● SOURCE EXCERPT
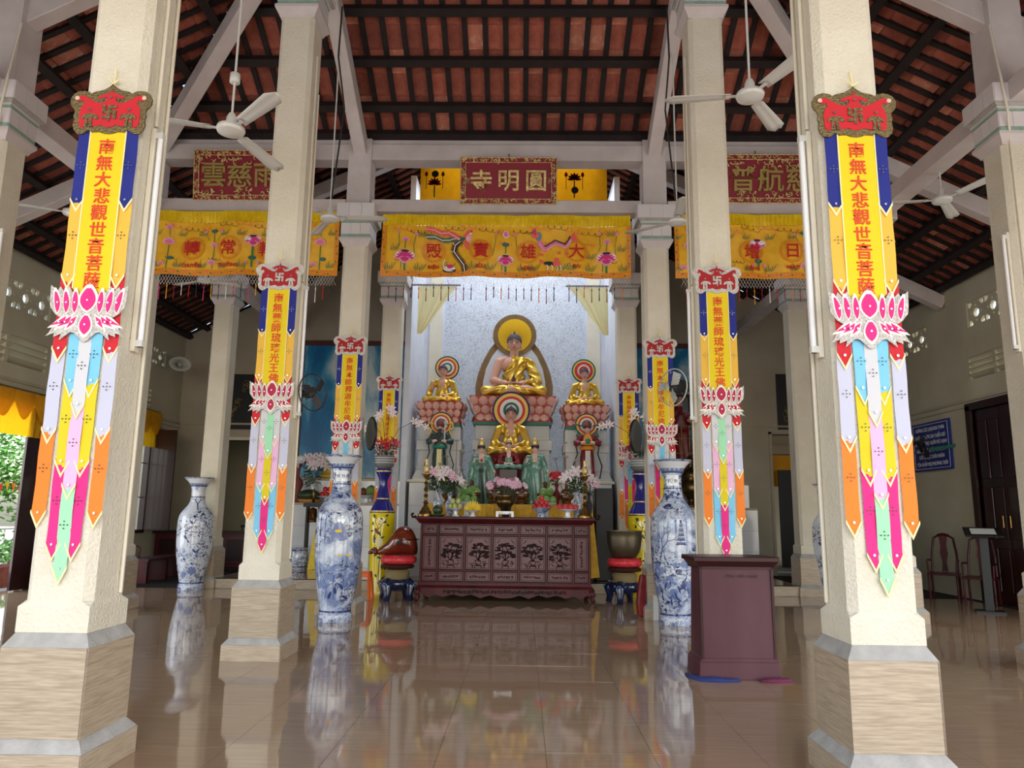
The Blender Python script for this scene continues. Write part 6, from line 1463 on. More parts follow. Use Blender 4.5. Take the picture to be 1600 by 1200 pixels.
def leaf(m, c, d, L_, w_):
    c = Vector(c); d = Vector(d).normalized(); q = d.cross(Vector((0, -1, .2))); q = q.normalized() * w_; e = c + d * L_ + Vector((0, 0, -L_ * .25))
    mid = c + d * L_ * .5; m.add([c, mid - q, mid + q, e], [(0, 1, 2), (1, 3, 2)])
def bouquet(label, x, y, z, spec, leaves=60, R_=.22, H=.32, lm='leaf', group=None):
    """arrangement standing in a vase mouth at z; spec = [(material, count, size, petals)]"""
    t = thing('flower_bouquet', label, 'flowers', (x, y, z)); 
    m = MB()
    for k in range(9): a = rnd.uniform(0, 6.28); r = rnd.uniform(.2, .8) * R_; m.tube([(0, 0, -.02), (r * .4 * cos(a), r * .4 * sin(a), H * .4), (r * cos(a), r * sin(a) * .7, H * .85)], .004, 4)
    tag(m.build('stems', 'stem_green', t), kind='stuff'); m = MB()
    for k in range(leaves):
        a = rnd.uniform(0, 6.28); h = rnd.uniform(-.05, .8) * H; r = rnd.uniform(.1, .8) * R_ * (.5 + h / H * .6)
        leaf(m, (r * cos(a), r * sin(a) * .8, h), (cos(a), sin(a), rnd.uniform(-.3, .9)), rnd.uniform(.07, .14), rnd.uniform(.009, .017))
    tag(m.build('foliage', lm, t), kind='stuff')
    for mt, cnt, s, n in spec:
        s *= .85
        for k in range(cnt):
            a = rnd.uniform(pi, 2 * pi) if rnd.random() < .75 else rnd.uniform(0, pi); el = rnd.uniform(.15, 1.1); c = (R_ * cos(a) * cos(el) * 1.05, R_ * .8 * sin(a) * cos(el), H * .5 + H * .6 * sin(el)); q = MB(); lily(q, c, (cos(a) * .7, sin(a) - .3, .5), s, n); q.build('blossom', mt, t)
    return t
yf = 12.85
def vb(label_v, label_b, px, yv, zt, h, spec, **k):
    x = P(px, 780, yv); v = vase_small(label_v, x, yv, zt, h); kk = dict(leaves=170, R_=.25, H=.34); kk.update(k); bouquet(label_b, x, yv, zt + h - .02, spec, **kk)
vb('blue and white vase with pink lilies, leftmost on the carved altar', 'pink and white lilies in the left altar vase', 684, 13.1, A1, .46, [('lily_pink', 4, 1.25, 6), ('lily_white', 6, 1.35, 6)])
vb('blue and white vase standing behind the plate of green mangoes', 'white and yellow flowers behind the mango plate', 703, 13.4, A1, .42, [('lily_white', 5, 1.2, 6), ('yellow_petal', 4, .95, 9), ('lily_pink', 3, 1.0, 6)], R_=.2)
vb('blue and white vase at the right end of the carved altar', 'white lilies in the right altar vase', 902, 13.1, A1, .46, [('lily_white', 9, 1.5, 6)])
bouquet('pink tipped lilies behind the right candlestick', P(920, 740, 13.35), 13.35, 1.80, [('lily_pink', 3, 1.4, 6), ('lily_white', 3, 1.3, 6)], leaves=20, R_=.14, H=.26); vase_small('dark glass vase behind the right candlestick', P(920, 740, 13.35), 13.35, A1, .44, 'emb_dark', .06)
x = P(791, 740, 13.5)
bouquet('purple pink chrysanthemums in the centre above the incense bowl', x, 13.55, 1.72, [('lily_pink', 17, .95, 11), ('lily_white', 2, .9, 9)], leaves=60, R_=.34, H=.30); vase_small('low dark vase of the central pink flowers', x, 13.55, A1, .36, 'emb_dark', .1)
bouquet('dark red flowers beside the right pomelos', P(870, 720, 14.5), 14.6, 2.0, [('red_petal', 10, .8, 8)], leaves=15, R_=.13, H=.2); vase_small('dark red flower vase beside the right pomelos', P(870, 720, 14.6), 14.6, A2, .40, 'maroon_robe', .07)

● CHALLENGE
Return each line from the material above exactly, but not the pictures.

● WRITTEN SOLUTION
The Blender Python script for this scene continues. Write part 6, from line 1463 on. More parts follow. Use Blender 4.5. Take the picture to be 1600 by 1200 pixels.
def leaf(m, c, d, L_, w_):
    c = Vector(c); d = Vector(d).normalized(); q = d.cross(Vector((0, -1, .2))); q = q.normalized() * w_; e = c + d * L_ + Vector((0, 0, -L_ * .25))
    mid = c + d * L_ * .5; m.add([c, mid - q, mid + q, e], [(0, 1, 2), (1, 3, 2)])
def bouquet(label, x, y, z, spec, leaves=60, R_=.22, H=.32, lm='leaf', group=None):
    """arrangement standing in a vase mouth at z; spec = [(material, count, size, petals)]"""
    t = thing('flower_bouquet', label, 'flowers', (x, y, z)); 
    m = MB()
    for k in range(9): a = rnd.uniform(0, 6.28); r = rnd.uniform(.2, .8) * R_; m.tube([(0, 0, -.02), (r * .4 * cos(a), r * .4 * sin(a), H * .4), (r * cos(a), r * sin(a) * .7, H * .85)], .004, 4)
    tag(m.build('stems', 'stem_green', t), kind='stuff'); m = MB()
    for k in range(leaves):
        a = rnd.uniform(0, 6.28); h = rnd.uniform(-.05, .8) * H; r = rnd.uniform(.1, .8) * R_ * (.5 + h / H * .6)
        leaf(m, (r * cos(a), r * sin(a) * .8, h), (cos(a), sin(a), rnd.uniform(-.3, .9)), rnd.uniform(.07, .14), rnd.uniform(.009, .017))
    tag(m.build('foliage', lm, t), kind='stuff')
    for mt, cnt, s, n in spec:
        s *= .85
        for k in range(cnt):
            a = rnd.uniform(pi, 2 * pi) if rnd.random() < .75 else rnd.uniform(0, pi); el = rnd.uniform(.15, 1.1); c = (R_ * cos(a) * cos(el) * 1.05, R_ * .8 * sin(a) * cos(el), H * .5 + H * .6 * sin(el)); q = MB(); lily(q, c, (cos(a) * .7, sin(a) - .3, .5), s, n); q.build('blossom', mt, t)
    return t
yf = 12.85
def vb(label_v, label_b, px, yv, zt, h, spec, **k):
    x = P(px, 780, yv); v = vase_small(label_v, x, yv, zt, h); kk = dict(leaves=170, R_=.25, H=.34); kk.update(k); bouquet(label_b, x, yv, zt + h - .02, spec, **kk)
vb('blue and white vase with pink lilies, leftmost on the carved altar', 'pink and white lilies in the left altar vase', 684, 13.1, A1, .46, [('lily_pink', 4, 1.25, 6), ('lily_white', 6, 1.35, 6)])
vb('blue and white vase standing behind the plate of green mangoes', 'white and yellow flowers behind the mango plate', 703, 13.4, A1, .42, [('lily_white', 5, 1.2, 6), ('yellow_petal', 4, .95, 9), ('lily_pink', 3, 1.0, 6)], R_=.2)
vb('blue and white vase at the right end of the carved altar', 'white lilies in the right altar vase', 902, 13.1, A1, .46, [('lily_white', 9, 1.5, 6)])
bouquet('pink tipped lilies behind the right candlestick', P(920, 740, 13.35), 13.35, 1.80, [('lily_pink', 3, 1.4, 6), ('lily_white', 3, 1.3, 6)], leaves=20, R_=.14, H=.26); vase_small('dark glass vase behind the right candlestick', P(920, 740, 13.35), 13.35, A1, .44, 'emb_dark', .06)
x = P(791, 740, 13.5)
bouquet('purple pink chrysanthemums in the centre above the incense bowl', x, 13.55, 1.72, [('lily_pink', 17, .95, 11), ('lily_white', 2, .9, 9)], leaves=60, R_=.34, H=.30); vase_small('low dark vase of the central pink flowers', x, 13.55, A1, .36, 'emb_dark', .1)
bouquet('dark red flowers beside the right pomelos', P(870, 720, 14.5), 14.6, 2.0, [('red_petal', 10, .8, 8)], leaves=15, R_=.13, H=.2); vase_small('dark red flower vase beside the right pomelos', P(870, 720, 14.6), 14.6, A2, .40, 'maroon_robe', .07)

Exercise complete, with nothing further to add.